_Exercise details_
Show every line that has the string "wide" in it.

= = = = = = =

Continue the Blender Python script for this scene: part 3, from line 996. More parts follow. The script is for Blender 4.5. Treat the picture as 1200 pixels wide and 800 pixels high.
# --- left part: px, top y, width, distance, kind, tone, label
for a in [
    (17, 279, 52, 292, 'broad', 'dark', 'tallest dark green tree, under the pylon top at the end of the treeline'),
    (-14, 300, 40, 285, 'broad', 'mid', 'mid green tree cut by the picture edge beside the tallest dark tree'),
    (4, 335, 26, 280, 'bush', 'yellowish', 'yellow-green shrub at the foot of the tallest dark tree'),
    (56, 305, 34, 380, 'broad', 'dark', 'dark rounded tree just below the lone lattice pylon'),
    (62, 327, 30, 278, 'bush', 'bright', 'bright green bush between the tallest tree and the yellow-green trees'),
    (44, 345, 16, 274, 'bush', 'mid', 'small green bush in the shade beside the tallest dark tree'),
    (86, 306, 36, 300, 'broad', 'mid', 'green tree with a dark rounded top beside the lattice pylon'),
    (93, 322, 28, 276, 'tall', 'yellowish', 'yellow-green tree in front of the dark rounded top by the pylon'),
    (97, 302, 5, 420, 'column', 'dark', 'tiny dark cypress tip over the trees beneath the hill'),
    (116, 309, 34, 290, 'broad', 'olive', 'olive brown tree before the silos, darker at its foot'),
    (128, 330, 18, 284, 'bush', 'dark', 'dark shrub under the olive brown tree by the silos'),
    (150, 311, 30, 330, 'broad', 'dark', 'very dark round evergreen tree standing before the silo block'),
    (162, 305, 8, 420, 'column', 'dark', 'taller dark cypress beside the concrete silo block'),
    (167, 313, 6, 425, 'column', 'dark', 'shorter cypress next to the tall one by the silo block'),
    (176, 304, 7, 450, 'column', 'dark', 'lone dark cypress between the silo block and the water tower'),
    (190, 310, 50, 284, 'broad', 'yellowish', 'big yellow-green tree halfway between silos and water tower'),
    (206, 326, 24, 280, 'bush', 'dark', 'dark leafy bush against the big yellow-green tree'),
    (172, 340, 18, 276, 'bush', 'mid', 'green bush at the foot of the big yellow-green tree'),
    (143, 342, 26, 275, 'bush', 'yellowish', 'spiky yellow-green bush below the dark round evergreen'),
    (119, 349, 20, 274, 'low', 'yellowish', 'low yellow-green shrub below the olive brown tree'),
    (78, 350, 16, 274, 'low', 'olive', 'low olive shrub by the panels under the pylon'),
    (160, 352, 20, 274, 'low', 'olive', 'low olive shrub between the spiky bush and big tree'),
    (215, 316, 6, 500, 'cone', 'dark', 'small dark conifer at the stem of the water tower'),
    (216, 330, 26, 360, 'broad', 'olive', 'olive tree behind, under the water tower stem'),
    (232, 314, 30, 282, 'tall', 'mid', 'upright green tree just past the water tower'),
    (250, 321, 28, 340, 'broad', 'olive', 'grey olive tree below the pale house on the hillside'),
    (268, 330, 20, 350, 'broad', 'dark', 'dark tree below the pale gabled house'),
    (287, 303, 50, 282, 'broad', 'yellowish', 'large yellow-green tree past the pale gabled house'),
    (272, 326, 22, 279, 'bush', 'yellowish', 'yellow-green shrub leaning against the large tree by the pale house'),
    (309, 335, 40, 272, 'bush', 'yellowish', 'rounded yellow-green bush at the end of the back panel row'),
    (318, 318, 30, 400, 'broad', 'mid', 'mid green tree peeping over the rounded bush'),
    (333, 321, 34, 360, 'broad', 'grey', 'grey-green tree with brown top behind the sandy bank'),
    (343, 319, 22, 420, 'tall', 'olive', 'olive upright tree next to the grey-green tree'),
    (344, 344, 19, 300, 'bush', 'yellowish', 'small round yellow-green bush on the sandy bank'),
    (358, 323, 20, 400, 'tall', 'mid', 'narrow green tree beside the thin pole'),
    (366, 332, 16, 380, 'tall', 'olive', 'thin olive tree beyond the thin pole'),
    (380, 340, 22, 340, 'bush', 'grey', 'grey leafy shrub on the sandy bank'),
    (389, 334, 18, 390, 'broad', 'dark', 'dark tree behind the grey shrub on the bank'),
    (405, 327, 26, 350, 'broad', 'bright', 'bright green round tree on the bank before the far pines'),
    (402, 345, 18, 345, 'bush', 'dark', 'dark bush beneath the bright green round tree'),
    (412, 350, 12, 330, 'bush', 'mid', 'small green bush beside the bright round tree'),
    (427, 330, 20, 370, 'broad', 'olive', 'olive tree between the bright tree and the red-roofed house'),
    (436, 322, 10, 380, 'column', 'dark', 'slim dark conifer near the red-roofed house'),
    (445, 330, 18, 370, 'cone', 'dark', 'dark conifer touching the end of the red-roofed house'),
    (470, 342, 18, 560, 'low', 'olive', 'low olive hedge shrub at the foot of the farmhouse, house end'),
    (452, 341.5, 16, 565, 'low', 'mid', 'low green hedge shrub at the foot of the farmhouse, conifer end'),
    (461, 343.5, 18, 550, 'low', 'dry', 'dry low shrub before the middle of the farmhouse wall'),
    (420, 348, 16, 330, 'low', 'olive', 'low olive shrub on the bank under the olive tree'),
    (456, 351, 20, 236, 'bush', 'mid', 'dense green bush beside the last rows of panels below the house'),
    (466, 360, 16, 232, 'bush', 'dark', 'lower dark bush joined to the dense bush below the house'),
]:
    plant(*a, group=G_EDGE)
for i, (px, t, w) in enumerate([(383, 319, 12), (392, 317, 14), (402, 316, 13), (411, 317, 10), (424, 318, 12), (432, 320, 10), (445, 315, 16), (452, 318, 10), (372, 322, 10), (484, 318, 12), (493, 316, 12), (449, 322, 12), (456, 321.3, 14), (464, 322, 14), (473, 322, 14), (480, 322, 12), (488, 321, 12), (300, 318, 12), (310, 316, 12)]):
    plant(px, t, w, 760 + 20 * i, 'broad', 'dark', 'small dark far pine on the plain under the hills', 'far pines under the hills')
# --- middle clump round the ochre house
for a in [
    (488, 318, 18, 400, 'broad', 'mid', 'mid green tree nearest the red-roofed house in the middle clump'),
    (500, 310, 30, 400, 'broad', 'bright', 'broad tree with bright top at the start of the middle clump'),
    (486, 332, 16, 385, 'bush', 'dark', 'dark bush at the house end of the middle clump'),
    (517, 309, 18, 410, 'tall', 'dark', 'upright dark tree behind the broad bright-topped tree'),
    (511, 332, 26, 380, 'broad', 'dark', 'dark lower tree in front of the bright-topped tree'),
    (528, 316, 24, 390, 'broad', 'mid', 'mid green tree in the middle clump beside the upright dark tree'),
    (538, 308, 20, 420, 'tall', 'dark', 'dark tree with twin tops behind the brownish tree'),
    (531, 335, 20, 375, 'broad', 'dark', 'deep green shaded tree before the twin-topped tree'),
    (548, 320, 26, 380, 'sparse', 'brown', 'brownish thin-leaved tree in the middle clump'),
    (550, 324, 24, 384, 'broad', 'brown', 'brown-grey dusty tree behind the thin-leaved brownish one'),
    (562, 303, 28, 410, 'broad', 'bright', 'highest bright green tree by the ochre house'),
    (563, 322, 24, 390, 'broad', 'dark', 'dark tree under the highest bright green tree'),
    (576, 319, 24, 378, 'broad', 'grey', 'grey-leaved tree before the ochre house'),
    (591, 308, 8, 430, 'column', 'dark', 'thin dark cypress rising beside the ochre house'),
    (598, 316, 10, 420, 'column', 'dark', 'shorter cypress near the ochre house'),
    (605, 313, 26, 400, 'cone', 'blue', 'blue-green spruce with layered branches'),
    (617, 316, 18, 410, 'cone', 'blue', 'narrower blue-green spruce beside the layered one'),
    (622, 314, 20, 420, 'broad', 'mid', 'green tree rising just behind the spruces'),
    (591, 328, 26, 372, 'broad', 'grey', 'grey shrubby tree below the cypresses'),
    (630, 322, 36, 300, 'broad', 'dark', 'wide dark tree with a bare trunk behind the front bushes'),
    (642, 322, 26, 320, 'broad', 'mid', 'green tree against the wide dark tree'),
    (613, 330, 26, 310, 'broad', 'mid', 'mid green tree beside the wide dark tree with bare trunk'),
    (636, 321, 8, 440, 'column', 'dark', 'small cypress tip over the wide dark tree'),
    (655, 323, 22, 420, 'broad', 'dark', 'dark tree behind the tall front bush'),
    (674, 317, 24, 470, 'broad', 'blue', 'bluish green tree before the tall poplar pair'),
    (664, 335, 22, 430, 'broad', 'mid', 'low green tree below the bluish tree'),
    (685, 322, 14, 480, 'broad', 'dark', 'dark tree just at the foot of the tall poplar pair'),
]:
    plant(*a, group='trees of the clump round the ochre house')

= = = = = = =

_Worked answer_
Continue the Blender Python script for this scene: part 3, from line 996. More parts follow. The script is for Blender 4.5. Treat the picture as 1200 pixels wide and 800 pixels high.
    (630, 322, 36, 300, 'broad', 'dark', 'wide dark tree with a bare trunk behind the front bushes'),
    (642, 322, 26, 320, 'broad', 'mid', 'green tree against the wide dark tree'),
    (613, 330, 26, 310, 'broad', 'mid', 'mid green tree beside the wide dark tree with bare trunk'),
    (636, 321, 8, 440, 'column', 'dark', 'small cypress tip over the wide dark tree'),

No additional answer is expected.